> **Short exercise**
Reproduce the data exactly.

> **Data**
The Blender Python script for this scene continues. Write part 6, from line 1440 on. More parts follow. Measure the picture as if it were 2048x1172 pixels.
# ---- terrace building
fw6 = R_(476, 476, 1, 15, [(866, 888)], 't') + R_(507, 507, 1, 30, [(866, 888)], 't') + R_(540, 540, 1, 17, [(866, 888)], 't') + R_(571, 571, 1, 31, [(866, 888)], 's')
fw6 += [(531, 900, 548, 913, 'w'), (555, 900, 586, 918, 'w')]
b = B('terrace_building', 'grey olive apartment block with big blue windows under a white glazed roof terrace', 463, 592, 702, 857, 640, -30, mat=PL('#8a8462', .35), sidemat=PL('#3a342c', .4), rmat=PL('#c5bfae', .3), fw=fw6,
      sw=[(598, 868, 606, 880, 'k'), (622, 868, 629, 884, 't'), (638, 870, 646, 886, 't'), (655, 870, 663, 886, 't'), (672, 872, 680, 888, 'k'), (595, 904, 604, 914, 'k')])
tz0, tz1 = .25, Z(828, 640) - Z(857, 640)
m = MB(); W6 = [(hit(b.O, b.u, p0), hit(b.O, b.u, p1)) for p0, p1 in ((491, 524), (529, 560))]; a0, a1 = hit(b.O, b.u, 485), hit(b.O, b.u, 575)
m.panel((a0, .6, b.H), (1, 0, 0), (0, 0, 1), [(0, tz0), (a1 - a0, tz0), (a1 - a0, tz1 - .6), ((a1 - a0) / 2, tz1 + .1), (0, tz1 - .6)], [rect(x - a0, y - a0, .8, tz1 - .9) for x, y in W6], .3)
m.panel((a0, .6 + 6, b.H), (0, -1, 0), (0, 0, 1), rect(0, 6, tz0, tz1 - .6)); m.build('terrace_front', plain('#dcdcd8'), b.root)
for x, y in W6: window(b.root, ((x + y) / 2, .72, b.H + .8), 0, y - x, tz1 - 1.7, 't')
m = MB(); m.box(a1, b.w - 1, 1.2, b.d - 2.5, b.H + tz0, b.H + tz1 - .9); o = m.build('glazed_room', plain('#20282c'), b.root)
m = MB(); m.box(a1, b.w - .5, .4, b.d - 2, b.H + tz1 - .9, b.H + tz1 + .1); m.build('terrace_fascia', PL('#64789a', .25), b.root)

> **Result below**
The Blender Python script for this scene continues. Write part 6, from line 1440 on. More parts follow. Measure the picture as if it were 2048x1172 pixels.
# ---- terrace building
fw6 = R_(476, 476, 1, 15, [(866, 888)], 't') + R_(507, 507, 1, 30, [(866, 888)], 't') + R_(540, 540, 1, 17, [(866, 888)], 't') + R_(571, 571, 1, 31, [(866, 888)], 's')
fw6 += [(531, 900, 548, 913, 'w'), (555, 900, 586, 918, 'w')]
b = B('terrace_building', 'grey olive apartment block with big blue windows under a white glazed roof terrace', 463, 592, 702, 857, 640, -30, mat=PL('#8a8462', .35), sidemat=PL('#3a342c', .4), rmat=PL('#c5bfae', .3), fw=fw6,
      sw=[(598, 868, 606, 880, 'k'), (622, 868, 629, 884, 't'), (638, 870, 646, 886, 't'), (655, 870, 663, 886, 't'), (672, 872, 680, 888, 'k'), (595, 904, 604, 914, 'k')])
tz0, tz1 = .25, Z(828, 640) - Z(857, 640)
m = MB(); W6 = [(hit(b.O, b.u, p0), hit(b.O, b.u, p1)) for p0, p1 in ((491, 524), (529, 560))]; a0, a1 = hit(b.O, b.u, 485), hit(b.O, b.u, 575)
m.panel((a0, .6, b.H), (1, 0, 0), (0, 0, 1), [(0, tz0), (a1 - a0, tz0), (a1 - a0, tz1 - .6), ((a1 - a0) / 2, tz1 + .1), (0, tz1 - .6)], [rect(x - a0, y - a0, .8, tz1 - .9) for x, y in W6], .3)
m.panel((a0, .6 + 6, b.H), (0, -1, 0), (0, 0, 1), rect(0, 6, tz0, tz1 - .6)); m.build('terrace_front', plain('#dcdcd8'), b.root)
for x, y in W6: window(b.root, ((x + y) / 2, .72, b.H + .8), 0, y - x, tz1 - 1.7, 't')
m = MB(); m.box(a1, b.w - 1, 1.2, b.d - 2.5, b.H + tz0, b.H + tz1 - .9); o = m.build('glazed_room', plain('#20282c'), b.root)
m = MB(); m.box(a1, b.w - .5, .4, b.d - 2, b.H + tz1 - .9, b.H + tz1 + .1); m.build('terrace_fascia', PL('#64789a', .25), b.root)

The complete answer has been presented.